What is amazing is that this is news. If facts matter––and increasingly they don’t in our politics or public conversation––this is the ultimate no-brainer.  As Schmidt says it can’t be clearer: the value of a four-year degree over a career is rising, not falling. See this recent report from the Pew Research Center and this report from the Hamilton Project at the Brookings Institution and this report from the Center on Education and the Workforce at Georgetown University for the detailed evidence.

As I wrote in a post three years ago: “The value of a college degree is far more than how quickly a graduate gets a first job and how much it pays. These are the short term metrics that fuel the “college isn’t worth it” nonsense. Rather the payoff is over an entire career. It comes from having skills that give you a competitive edge in all industries and most occupations, in having skills that may not be in demand today but will be in the future and in learning how to learn so that you can better spot new opportunities and take advantage of them in a constantly changing labor market.”

(The Pew and Georgetown research makes clear that even if the measure is only the first job, those with four-year degrees are doing substantially better than those with less education on both employment and pay in the still less than robust post Great Recession  economy.)

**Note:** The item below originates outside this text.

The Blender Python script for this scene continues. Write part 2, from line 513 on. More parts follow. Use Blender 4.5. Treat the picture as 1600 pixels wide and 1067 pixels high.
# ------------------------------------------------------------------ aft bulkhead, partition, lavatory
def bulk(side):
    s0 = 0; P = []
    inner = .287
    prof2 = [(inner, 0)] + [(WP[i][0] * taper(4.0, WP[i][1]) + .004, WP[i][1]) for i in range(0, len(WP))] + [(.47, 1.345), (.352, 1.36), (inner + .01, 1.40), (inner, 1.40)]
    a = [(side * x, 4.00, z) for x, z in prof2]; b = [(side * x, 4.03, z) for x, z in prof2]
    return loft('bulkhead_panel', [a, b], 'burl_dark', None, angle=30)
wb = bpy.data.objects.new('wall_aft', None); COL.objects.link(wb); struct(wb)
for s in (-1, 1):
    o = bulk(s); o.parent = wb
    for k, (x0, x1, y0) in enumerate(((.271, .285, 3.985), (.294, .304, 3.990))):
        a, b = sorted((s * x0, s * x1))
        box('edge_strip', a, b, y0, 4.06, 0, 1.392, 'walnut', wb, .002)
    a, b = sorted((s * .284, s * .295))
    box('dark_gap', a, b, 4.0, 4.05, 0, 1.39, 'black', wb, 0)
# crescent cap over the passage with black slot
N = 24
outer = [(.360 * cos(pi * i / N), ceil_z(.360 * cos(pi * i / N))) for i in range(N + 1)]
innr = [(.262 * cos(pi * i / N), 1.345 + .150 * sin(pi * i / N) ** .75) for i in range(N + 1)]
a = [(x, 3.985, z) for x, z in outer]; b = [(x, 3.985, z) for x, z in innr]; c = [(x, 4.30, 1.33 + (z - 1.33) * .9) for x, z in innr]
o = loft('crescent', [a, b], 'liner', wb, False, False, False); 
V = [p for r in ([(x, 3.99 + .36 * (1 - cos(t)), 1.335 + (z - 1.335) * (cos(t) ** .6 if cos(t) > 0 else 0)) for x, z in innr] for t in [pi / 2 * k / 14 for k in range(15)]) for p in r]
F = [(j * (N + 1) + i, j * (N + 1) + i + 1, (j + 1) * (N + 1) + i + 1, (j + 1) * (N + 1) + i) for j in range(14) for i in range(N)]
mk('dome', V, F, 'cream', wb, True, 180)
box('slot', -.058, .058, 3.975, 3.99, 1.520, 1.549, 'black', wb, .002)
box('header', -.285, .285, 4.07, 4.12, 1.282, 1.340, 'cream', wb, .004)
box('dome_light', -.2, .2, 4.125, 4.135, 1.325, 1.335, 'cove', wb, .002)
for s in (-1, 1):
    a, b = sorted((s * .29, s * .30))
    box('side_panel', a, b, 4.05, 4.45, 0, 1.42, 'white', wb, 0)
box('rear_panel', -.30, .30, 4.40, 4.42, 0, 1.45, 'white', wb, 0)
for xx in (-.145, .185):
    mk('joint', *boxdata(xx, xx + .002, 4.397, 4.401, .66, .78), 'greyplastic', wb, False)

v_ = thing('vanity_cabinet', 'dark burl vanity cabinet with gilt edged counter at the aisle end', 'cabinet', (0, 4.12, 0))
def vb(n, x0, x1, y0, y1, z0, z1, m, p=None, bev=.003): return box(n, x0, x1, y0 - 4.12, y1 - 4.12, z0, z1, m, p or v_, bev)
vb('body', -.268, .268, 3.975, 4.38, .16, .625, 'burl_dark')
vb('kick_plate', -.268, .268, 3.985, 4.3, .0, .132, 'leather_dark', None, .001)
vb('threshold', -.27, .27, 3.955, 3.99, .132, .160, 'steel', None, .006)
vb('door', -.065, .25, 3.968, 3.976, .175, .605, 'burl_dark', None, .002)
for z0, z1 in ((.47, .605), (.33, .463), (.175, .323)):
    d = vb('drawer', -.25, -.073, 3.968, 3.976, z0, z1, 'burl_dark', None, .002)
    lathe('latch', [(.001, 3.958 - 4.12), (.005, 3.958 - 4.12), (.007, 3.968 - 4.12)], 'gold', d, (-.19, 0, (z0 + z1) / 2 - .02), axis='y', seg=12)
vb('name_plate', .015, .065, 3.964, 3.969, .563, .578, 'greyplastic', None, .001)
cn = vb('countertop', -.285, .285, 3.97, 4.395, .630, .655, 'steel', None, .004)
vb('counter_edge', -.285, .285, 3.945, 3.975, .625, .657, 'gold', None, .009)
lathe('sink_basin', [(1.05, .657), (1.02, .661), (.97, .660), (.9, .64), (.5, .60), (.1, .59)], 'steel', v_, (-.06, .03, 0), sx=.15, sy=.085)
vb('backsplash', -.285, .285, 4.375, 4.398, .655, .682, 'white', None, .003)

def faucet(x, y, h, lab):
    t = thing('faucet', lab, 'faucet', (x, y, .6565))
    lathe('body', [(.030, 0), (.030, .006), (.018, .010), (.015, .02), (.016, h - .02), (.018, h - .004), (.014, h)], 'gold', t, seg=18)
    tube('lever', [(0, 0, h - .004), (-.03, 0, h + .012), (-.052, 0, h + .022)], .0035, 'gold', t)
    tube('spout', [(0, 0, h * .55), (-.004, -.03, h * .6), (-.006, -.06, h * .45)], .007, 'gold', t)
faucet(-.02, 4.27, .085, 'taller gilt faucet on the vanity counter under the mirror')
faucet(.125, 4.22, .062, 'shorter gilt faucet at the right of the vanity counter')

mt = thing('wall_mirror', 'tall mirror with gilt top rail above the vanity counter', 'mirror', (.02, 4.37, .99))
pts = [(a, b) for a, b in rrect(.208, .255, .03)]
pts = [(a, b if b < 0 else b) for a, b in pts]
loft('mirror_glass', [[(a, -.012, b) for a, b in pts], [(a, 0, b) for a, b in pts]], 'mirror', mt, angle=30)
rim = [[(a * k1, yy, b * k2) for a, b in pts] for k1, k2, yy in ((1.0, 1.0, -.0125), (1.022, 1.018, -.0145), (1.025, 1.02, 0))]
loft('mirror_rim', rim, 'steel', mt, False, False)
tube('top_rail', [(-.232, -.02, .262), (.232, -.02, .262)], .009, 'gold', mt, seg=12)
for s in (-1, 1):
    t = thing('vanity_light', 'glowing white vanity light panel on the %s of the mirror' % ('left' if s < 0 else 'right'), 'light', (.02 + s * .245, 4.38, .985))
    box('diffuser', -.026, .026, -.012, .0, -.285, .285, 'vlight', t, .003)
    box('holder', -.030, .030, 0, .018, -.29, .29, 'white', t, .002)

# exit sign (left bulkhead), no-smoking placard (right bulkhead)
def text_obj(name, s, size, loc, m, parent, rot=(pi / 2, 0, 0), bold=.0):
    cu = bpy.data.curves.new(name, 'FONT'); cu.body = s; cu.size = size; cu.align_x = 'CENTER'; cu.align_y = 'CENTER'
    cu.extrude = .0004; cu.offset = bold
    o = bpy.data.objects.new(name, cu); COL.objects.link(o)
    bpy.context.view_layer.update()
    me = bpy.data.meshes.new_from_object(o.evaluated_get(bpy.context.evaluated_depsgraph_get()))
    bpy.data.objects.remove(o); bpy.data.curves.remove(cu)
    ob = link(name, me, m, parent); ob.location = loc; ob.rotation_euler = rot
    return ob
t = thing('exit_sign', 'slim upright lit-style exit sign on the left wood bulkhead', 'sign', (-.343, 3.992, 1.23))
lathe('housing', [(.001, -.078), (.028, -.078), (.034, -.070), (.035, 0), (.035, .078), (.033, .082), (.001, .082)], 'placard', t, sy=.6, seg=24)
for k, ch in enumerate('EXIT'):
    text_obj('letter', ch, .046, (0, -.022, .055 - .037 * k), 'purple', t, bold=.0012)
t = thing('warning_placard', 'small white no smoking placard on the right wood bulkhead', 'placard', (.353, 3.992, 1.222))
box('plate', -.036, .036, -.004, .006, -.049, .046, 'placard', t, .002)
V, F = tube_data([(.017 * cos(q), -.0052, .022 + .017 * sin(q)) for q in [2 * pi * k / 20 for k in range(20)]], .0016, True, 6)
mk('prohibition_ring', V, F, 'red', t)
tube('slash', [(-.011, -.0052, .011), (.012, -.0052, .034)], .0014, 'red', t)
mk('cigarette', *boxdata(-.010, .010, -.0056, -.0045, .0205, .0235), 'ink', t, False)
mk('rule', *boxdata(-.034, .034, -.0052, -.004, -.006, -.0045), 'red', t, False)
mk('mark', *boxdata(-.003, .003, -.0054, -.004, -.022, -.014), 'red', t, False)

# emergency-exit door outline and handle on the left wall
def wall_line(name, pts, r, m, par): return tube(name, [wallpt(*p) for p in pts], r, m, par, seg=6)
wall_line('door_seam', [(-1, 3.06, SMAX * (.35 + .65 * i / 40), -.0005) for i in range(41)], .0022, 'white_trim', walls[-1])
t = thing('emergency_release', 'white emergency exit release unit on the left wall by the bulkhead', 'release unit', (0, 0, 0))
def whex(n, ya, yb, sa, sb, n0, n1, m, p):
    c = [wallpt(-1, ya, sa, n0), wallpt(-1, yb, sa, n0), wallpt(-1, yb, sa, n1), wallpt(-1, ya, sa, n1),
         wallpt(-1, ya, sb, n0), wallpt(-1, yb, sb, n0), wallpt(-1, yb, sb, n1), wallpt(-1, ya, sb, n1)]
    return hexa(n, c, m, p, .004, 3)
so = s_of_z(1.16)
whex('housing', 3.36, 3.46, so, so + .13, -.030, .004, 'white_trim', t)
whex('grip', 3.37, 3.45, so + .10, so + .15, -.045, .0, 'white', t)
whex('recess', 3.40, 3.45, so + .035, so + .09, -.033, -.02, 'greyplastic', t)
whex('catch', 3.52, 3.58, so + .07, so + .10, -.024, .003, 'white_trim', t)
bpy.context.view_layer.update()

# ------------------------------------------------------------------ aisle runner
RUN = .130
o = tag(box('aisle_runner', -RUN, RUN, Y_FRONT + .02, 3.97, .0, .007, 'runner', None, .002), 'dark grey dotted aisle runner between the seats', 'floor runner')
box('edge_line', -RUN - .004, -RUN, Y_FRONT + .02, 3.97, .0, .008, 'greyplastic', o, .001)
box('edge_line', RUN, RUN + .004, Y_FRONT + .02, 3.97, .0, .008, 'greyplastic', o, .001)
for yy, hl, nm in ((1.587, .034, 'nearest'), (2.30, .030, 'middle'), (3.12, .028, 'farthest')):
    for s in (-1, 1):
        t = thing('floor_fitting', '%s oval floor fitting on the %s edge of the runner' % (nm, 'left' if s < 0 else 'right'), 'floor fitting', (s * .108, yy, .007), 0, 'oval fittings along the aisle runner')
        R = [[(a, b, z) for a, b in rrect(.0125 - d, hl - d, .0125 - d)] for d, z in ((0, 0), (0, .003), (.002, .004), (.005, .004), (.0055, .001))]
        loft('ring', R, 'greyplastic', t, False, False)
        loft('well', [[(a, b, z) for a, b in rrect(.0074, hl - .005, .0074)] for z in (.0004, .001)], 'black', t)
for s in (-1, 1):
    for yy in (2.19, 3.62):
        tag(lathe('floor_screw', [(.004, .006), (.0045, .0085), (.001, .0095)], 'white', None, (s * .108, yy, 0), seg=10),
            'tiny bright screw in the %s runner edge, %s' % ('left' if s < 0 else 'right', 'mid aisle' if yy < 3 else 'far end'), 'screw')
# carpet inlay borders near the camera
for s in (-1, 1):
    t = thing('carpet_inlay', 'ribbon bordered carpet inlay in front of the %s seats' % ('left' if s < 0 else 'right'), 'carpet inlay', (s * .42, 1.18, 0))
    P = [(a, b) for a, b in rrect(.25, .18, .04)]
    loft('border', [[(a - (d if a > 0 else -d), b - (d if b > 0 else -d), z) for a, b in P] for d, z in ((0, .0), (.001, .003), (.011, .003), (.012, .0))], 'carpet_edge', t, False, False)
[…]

The value of higher education is in developing broad skills –– including becoming a lifelong learner –– that are the foundation of successful forty year careers. Careers that will look much more like rock climbing than ladder climbing. Building a foundation to do well over a long career is only going to grow in value in an economy where technology and globalization accelerate creative destruction. Destroying jobs and occupations and creating new, unimaginable, jobs and occupations at a quicker and quicker pace.